This was a Facebook post by me on this date two years ago. Seems pertinent when our fate is being glad-handed by governments beholden to billionaires and fossil fuel magnates at COP26…
We've been watching the new BBC series of 'The Name of the Rose' with John Turturro & it has really reinforced what a phenomenal novel that was. On tonight's episode, there was a scene where they were mapping the library. I haven't been able to track down the exact quote from the novel, but the television scene had Turturro responding to Adso's question as to how he could figure out the design of the library from the outside, but not the inside as follows:
"God knows the world because he conceived it in his mind, as if from the outside, before it was created. And we do not know its rule because we live inside it, having found it already made."
I was trying to express the other day how we, living within a socio-economic system, have difficulty imagining our way out of it. This is not a new thought by any means.

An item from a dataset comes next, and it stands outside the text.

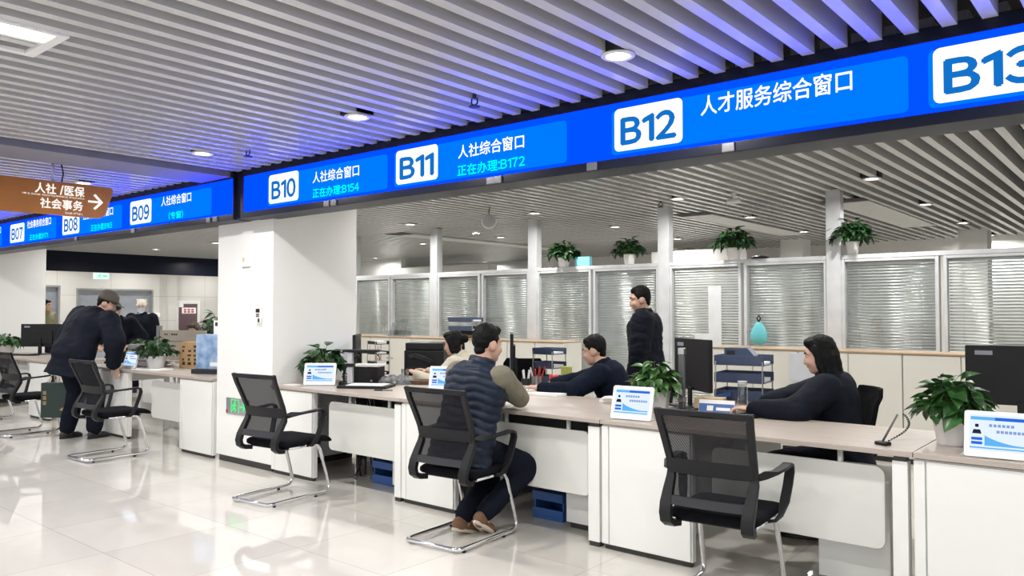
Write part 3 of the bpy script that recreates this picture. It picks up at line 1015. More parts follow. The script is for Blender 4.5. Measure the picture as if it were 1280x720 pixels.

It is the age old question of totality versus infinity - of the limited nature of knowledge, precisely because knowledge is the delimiting of the possible. This is why Kant brackets God, immortality and the 'thing-in itself', as possible objects of knowledge in Preface B of the first critique. This is why in the dialectical thinking of Hegel, followed by Marx, the 'truth' of a given historical era results in its collapse, because that truth can't be realized within the organization of that era - and that truth becomes the basis of the organization of the next era of history.
Even in philosophy of science, this is the very structure of Thomas Kuhn's idea of scientific revolution and the well documented paradigm shifts in scientific history - 'and we do not know it's rule because we live inside it, having found it already made'. Only viewing a paradigm from the outside can we map it, understand it, make it an object of knowledge.

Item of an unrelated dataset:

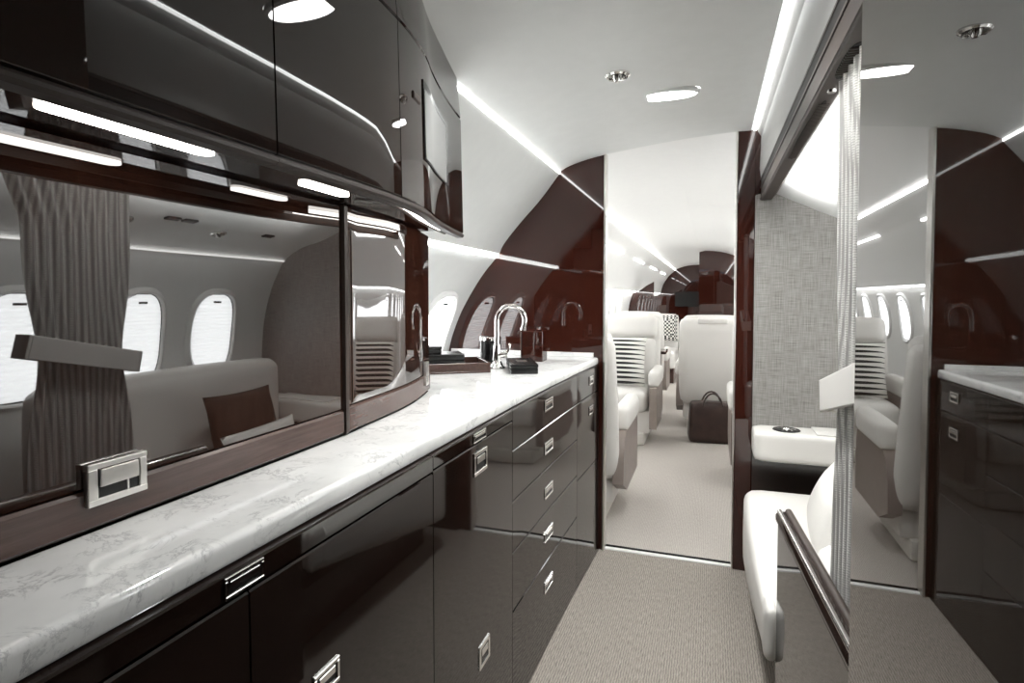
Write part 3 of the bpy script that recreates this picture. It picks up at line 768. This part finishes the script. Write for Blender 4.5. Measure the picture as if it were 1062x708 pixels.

While I don't subscribe so much to the purely episodic nature of such thought, as I think there exist currents within every era, every form of organization, that when followed, ultimately lead to those revolutions, I do think that this idea very well describes the structural resistance to those currents - precisely because those currents point to something unknowable, unthinkable within the existing order.

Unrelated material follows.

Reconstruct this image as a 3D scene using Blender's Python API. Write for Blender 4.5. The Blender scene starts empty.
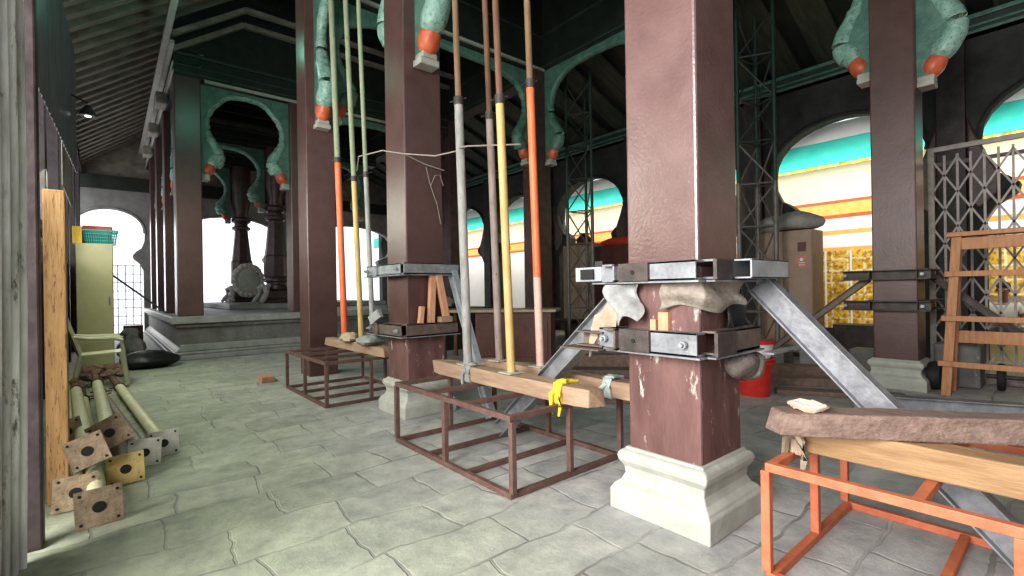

We are now at such a place in our history as a species. A place where any number of long entrenched models of knowledge, society, economics, politics, identity are collapsing as new understandings and visions emerge. Some of these, such as misogyny, racism and hierarchical aristocracy, have a common thread throughout our history. Others like 'nation-states' and 'capitalism' are more recent fixtures. And it is hard to see our way out of it. It is hard to envision the other side of the divide, because 'we live inside it, having found it already made.'
But it is imperative that we try, because given the precarious situation we've created vis a vis climate change, there won't be much more history if we don't.